[YOUR INSTRUCTIONS] Give the data again, word for word.

[STORED ROWS]
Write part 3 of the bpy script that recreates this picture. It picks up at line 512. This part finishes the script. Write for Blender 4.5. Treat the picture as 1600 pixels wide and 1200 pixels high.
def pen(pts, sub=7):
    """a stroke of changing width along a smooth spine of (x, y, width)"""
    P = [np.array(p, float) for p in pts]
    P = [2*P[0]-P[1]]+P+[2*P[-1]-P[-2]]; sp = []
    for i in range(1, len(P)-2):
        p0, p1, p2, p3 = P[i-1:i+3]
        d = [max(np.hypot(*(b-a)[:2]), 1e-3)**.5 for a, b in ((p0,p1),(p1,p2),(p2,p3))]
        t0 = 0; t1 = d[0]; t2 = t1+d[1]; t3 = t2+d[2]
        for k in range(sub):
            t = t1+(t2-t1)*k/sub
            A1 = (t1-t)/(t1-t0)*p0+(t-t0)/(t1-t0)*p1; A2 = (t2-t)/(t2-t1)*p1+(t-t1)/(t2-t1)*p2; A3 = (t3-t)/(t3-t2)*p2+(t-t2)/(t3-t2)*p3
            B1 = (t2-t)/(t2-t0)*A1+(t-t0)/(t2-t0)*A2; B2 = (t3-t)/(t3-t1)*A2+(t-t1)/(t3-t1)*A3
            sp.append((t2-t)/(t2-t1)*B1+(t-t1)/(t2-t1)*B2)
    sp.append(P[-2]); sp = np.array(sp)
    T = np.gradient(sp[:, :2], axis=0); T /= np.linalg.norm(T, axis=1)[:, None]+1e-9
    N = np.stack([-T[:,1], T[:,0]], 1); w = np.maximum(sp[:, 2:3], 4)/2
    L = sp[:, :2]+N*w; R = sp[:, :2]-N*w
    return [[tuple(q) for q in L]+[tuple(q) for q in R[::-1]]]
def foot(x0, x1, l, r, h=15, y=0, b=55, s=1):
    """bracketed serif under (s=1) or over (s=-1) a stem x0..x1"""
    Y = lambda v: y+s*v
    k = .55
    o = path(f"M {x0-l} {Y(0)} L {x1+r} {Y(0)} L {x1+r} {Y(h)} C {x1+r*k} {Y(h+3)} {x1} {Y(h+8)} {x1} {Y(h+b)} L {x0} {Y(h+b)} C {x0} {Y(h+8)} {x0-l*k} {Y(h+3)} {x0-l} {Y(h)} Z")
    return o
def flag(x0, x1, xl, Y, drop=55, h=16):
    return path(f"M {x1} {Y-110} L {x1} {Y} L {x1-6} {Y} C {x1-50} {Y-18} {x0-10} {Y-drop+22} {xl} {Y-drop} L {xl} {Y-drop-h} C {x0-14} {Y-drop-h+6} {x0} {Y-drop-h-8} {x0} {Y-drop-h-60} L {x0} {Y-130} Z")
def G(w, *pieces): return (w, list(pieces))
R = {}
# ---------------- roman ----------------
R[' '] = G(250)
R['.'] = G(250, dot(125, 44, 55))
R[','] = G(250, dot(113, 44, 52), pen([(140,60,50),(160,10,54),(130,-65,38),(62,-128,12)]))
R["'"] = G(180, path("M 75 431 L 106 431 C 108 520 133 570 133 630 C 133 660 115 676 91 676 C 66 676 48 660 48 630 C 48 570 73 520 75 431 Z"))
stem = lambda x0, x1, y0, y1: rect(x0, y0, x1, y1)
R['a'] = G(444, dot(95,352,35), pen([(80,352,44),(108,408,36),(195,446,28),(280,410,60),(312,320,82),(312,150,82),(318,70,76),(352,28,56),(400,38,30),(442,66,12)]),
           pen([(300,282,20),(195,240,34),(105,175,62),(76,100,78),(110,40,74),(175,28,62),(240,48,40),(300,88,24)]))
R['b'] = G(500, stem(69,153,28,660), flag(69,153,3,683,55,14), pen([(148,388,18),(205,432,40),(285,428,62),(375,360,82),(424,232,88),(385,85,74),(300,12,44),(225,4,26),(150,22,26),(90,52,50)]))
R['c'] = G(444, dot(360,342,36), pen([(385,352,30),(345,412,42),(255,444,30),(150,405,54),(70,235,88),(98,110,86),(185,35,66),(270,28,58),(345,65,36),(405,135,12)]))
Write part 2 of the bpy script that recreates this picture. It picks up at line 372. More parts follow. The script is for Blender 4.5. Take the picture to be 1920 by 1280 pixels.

[SOLUTION TO THIS TASK]
Write part 3 of the bpy script that recreates this picture. It picks up at line 512. This part finishes the script. Write for Blender 4.5. Treat the picture as 1600 pixels wide and 1200 pixels high.
def pen(pts, sub=7):
    """a stroke of changing width along a smooth spine of (x, y, width)"""
    P = [np.array(p, float) for p in pts]
    P = [2*P[0]-P[1]]+P+[2*P[-1]-P[-2]]; sp = []
    for i in range(1, len(P)-2):
        p0, p1, p2, p3 = P[i-1:i+3]
        d = [max(np.hypot(*(b-a)[:2]), 1e-3)**.5 for a, b in ((p0,p1),(p1,p2),(p2,p3))]
        t0 = 0; t1 = d[0]; t2 = t1+d[1]; t3 = t2+d[2]
        for k in range(sub):
            t = t1+(t2-t1)*k/sub
            A1 = (t1-t)/(t1-t0)*p0+(t-t0)/(t1-t0)*p1; A2 = (t2-t)/(t2-t1)*p1+(t-t1)/(t2-t1)*p2; A3 = (t3-t)/(t3-t2)*p2+(t-t2)/(t3-t2)*p3
            B1 = (t2-t)/(t2-t0)*A1+(t-t0)/(t2-t0)*A2; B2 = (t3-t)/(t3-t1)*A2+(t-t1)/(t3-t1)*A3
            sp.append((t2-t)/(t2-t1)*B1+(t-t1)/(t2-t1)*B2)
    sp.append(P[-2]); sp = np.array(sp)
    T = np.gradient(sp[:, :2], axis=0); T /= np.linalg.norm(T, axis=1)[:, None]+1e-9
    N = np.stack([-T[:,1], T[:,0]], 1); w = np.maximum(sp[:, 2:3], 4)/2
    L = sp[:, :2]+N*w; R = sp[:, :2]-N*w
    return [[tuple(q) for q in L]+[tuple(q) for q in R[::-1]]]
def foot(x0, x1, l, r, h=15, y=0, b=55, s=1):
    """bracketed serif under (s=1) or over (s=-1) a stem x0..x1"""
    Y = lambda v: y+s*v
    k = .55
    o = path(f"M {x0-l} {Y(0)} L {x1+r} {Y(0)} L {x1+r} {Y(h)} C {x1+r*k} {Y(h+3)} {x1} {Y(h+8)} {x1} {Y(h+b)} L {x0} {Y(h+b)} C {x0} {Y(h+8)} {x0-l*k} {Y(h+3)} {x0-l} {Y(h)} Z")
    return o
def flag(x0, x1, xl, Y, drop=55, h=16):
    return path(f"M {x1} {Y-110} L {x1} {Y} L {x1-6} {Y} C {x1-50} {Y-18} {x0-10} {Y-drop+22} {xl} {Y-drop} L {xl} {Y-drop-h} C {x0-14} {Y-drop-h+6} {x0} {Y-drop-h-8} {x0} {Y-drop-h-60} L {x0} {Y-130} Z")
def G(w, *pieces): return (w, list(pieces))
R = {}
# ---------------- roman ----------------
R[' '] = G(250)
R['.'] = G(250, dot(125, 44, 55))
R[','] = G(250, dot(113, 44, 52), pen([(140,60,50),(160,10,54),(130,-65,38),(62,-128,12)]))
R["'"] = G(180, path("M 75 431 L 106 431 C 108 520 133 570 133 630 C 133 660 115 676 91 676 C 66 676 48 660 48 630 C 48 570 73 520 75 431 Z"))
stem = lambda x0, x1, y0, y1: rect(x0, y0, x1, y1)
R['a'] = G(444, dot(95,352,35), pen([(80,352,44),(108,408,36),(195,446,28),(280,410,60),(312,320,82),(312,150,82),(318,70,76),(352,28,56),(400,38,30),(442,66,12)]),
           pen([(300,282,20),(195,240,34),(105,175,62),(76,100,78),(110,40,74),(175,28,62),(240,48,40),(300,88,24)]))
R['b'] = G(500, stem(69,153,28,660), flag(69,153,3,683,55,14), pen([(148,388,18),(205,432,40),(285,428,62),(375,360,82),(424,232,88),(385,85,74),(300,12,44),(225,4,26),(150,22,26),(90,52,50)]))
R['c'] = G(444, dot(360,342,36), pen([(385,352,30),(345,412,42),(255,444,30),(150,405,54),(70,235,88),(98,110,86),(185,35,66),(270,28,58),(345,65,36),(405,135,12)]))
Write part 2 of the bpy script that recreates this picture. It picks up at line 372. More parts follow. The script is for Blender 4.5. Take the picture to be 1920 by 1280 pixels.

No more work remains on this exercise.